On Thu, 29 Aug 2013 11:54:22, Richard Biener wrote:
> On Wed, Aug 28, 2013 at 11:24 PM, Bernd Edlinger
> <bernd.edlin...@hotmail.de> wrote:
>> The lim pass (aka loop invariant motion) can move conditional expressions 
>> with
>> possible undefined behavior out of the if statement inside a loop which may 
>> cause the
>> loop optimization to silently generate wrong code as PR 
>> tree-optimization/58143 and
>> PR tree-optimization/58227 demonstrate.
>>
>> This patch prevents lim from moving code that might cause undefined behavior.
>>
>> This triggered a minor regression in gcc.target/i386/pr53397-1.c:
>> Here lim used to move the expression "2*step" out of the loop, but this may 
>> cause
>> undefined behavior on case of overflow, I propose to resolve this by adding
>> -fno-strict-overflow. The test case looks pretty constructed anyway.
>>
>> The patch was boot-strapped and regression tested on i686-pc-linux-gnu and
>> X86_64-linux-gnu
>>
>> OK for trunk?
>
> 2013-08-28 Bernd Edlinger <bernd.edlin...@hotmail.de>
>
> PR tree-optimization/58143
> PR tree-optimization/58227
> Prevent lim from moving conditional expressions
> if that could trigger undefined behavior.
> * gimple.h (gimple_could_trap_p_2): New function.
> * gimple.c (gimple_could_trap_p_2): New function.
> (gimple_could_trap_p_1): Call gimple_could_trap_p_2.
> * tree-ssa-loop-im.c (movement_possibility): Likewise.
>
> Please fold the overall comment into the movement_possibility changelog.
>

done.

> Can you instead of introducing gimple_could_trap_p_2 simply change the
> signature and name of gimple_could_trap_p_1 please? It is only called
> three times.
> A proper name could be gimple_could_trap_or_invoke_undefined_p.
>

done.

> That you need to change the two testcases makes me nervous (also please
> use -fwrapv, not -fno-strict-overflow) - did you check what happens for them?
>

Yes, I looked at that again.  That is an interesting story.
Initially the function looks like:

for (a = 1; a < step; a++) {
   for (b = 0; b <n; b += 2 * step) {

when the lim pass is invoked that looks like:

if (step> 1 && n> 0) {
  for (a = 1; a < step; a++) {
    pretmp = step * 2;
    for (b = 0; b < n; b += pretmp) {

Well "step*2" was initially at loop level 2, but now I see, it is actually at 
loop level 1.

When lim does not move this out of the loop the test case fails.
But if lim moves this statement out of the loop despite the possible undefined
behavior, the test case passes.

Now I think this is good opportunity for a simple heuristic:

If a statement is at loop level 1 we can move it out of the loop,
regardless of the fact, that it may invoke undefined behavior, because if it is
moved then out of any loops, and thus it cannot be an induction variable and
cause problems with aggressive loop optimizations later.

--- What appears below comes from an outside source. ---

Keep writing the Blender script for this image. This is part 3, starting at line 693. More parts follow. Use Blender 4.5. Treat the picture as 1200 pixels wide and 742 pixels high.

Only statements with possible undefined behavior in nested loops can become
induction variable if lim moves them from one loop into an outer loop.

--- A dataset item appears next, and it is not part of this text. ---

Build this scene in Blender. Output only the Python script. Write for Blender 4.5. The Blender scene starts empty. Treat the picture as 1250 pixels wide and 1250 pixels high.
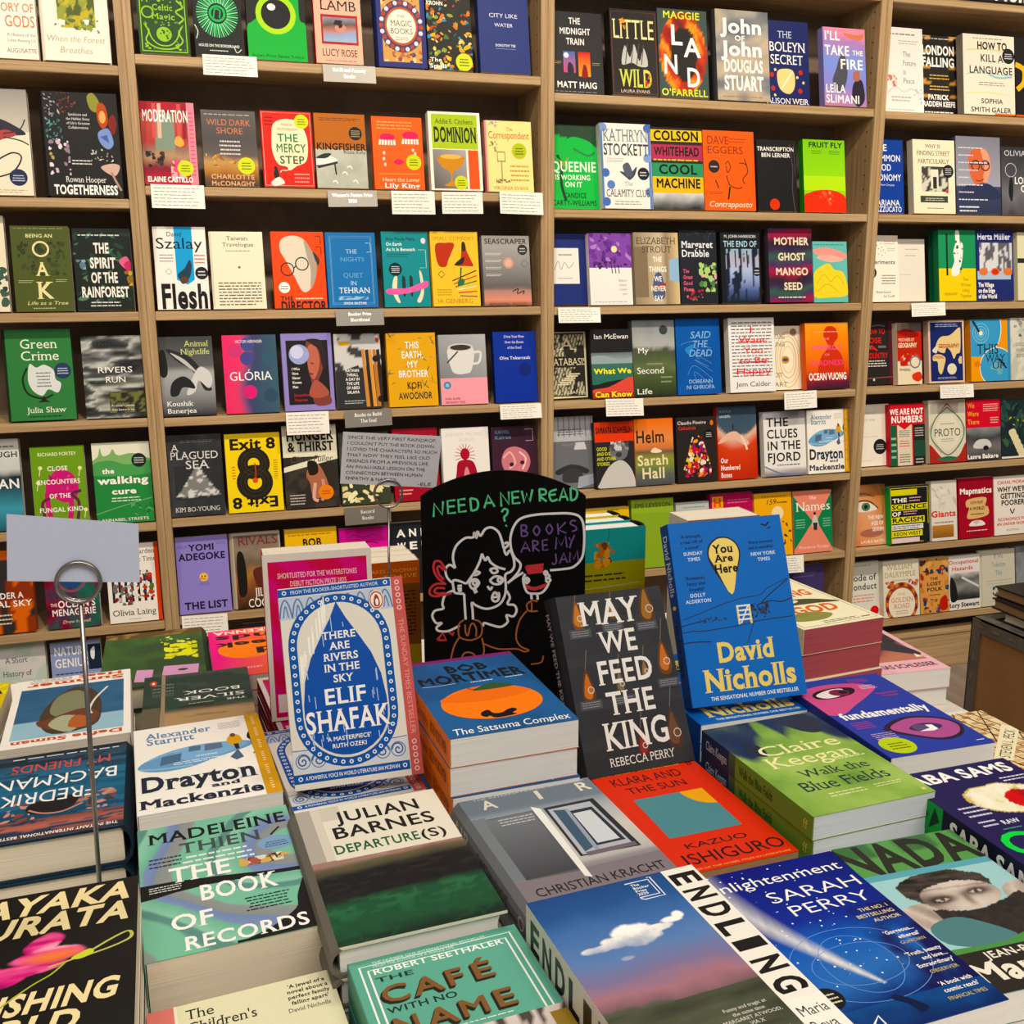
import bpy, bmesh, math, random
from mathutils import Matrix, Vector

S = bpy.context.scene
COL = S.collection

# ------------------------------------------------------------------ camera
cam_d = bpy.data.cameras.new('camera')
cam_d.sensor_width = 36.0
cam_d.lens = 36.0            # 1250 px focal length on a 1250 px frame
cam_d.clip_start = 0.02
cam = bpy.data.objects.new('camera', cam_d)
COL.objects.link(cam)
YAW, PITCH, ROLL = (math.radians(a) for a in (17.339, 12.500, -0.3755))
_f = Vector((math.sin(YAW) * math.cos(PITCH), math.cos(YAW) * math.cos(PITCH), -math.sin(PITCH)))
_r = Vector((math.cos(YAW), -math.sin(YAW), 0))
_u = _r.cross(_f)
_r2 = math.cos(ROLL) * _r + math.sin(ROLL) * _u
_u2 = -math.sin(ROLL) * _r + math.cos(ROLL) * _u
cam.matrix_world = Matrix(((_r2.x, _u2.x, -_f.x, 0), (_r2.y, _u2.y, -_f.y, -2.65), (_r2.z, _u2.z, -_f.z, 1.254), (0, 0, 0, 1)))
S.camera = cam

# ------------------------------------------------------------------ light
world = bpy.data.worlds.new('shop_ambient')
S.world = world
world.use_nodes = True
world.node_tree.nodes['Background'].inputs[0].default_value = (1.0, 0.90, 0.80, 1)
world.node_tree.nodes['Background'].inputs[1].default_value = 0.25

def spot(x, y, z, tx, ty, tz, power, size=75, blend=0.6, radius=0.05, col=(1.0, 0.87, 0.71)):
    d = bpy.data.lights.new('ceiling_spot', 'SPOT')
    d.energy = power; d.spot_size = math.radians(size); d.spot_blend = blend
    d.shadow_soft_size = radius; d.color = col
    o = bpy.data.objects.new('ceiling_spot', d); COL.objects.link(o)
    o.location = (x, y, z)
    o.rotation_euler = (Vector((tx, ty, tz)) - Vector((x, y, z))).to_track_quat('-Z', 'Y').to_euler()

for sx in (-0.9, 0.15, 1.15, 2.15, 3.1):
    spot(sx, -1.55, 2.95, sx + 0.05, 0.0, 1.15, 80)
for sx, sy, p in ((-0.1, -0.75, 30), (0.55, -0.70, 32), (1.15, -0.85, 15)):
    spot(sx, sy, 2.95, sx * 0.75, -1.75, 0.75, p, 70, 0.8, 0.07, (1.0, 0.93, 0.84))
_al = bpy.data.lights.new('front_fill', 'AREA')  # fill light added behind the camera to brighten camera-facing sides, not a shop fixture
_al.shape = 'RECTANGLE'; _al.size = 3.0; _al.size_y = 1.2; _al.energy = 62; _al.color = (1.0, 0.92, 0.83)
_ao = bpy.data.objects.new('front_fill', _al); COL.objects.link(_ao)
_ao.location = (0.6, -3.4, 3.0)
_ao.rotation_euler = (math.radians(32), 0, 0)

S.view_settings.view_transform = 'Standard'
S.view_settings.look = 'None'
S.view_settings.exposure = 0.10
S.view_settings.gamma = 1.0
S.view_settings.use_curve_mapping = False

# ------------------------------------------------------------------ colour + materials
def lin(c):
    if isinstance(c, str):
        c = tuple(int(c[i:i + 2], 16) / 255 for i in (0, 2, 4))
        return tuple(x / 12.92 if x <= 0.04045 else ((x + 0.055) / 1.055) ** 2.4 for x in c)
    return c

def mixc(a, b, t):
    t = max(0.0, min(1.0, t)); a = lin(a); b = lin(b)
    return tuple(x + (y - x) * t for x, y in zip(a, b))

def newmat(name):
    m = bpy.data.materials.new(name); m.use_nodes = True
    nt = m.node_tree; b = nt.nodes['Principled BSDF']
    return m, nt, b

def node(nt, typ, **kw):
    n = nt.nodes.new(typ)
    for k, v in kw.items(): setattr(n, k, v)
    return n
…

Therefore with extremely much luck the test case will pass unmodified.
I tried it, and the patch passes bootstrap and causes zero regressions
with this heuristic.

Ok for trunk now?

Thanks
Bernd.

> Thanks,
> Richard.
>
>
>
>> Regards
>> Bernd Edlinger                                         
2013-08-30  Bernd Edlinger  <bernd.edlin...@hotmail.de>

        PR tree-optimization/58143
        PR tree-optimization/58227
        * gimple.c (gimple_could_trap_p_1): Rename to ...
        (gimple_could_trap_or_invoke_undefined_p): ... this
        and add new parameter include_undefined.
        (gimple_could_trap_or_invoke_undefined_p): Adjust.
        (gimple_assign_rhs_could_trap_p): Adjust.
        * gimple.h (gimple_could_trap_p_1): Renamed.
        * tree-if-conv.c (ifcvt_could_trap_p): Adjust.
        * tree-ssa-loop-im.c (movement_possibility): Prevent
        lim from moving conditional expressions if that could
        trigger undefined behavior in nested loops.
        (determine_invariantness_stmt): Determine if this
        is a nested loop.


testsuite/

        * gcc.dg/pr58143.c: New test.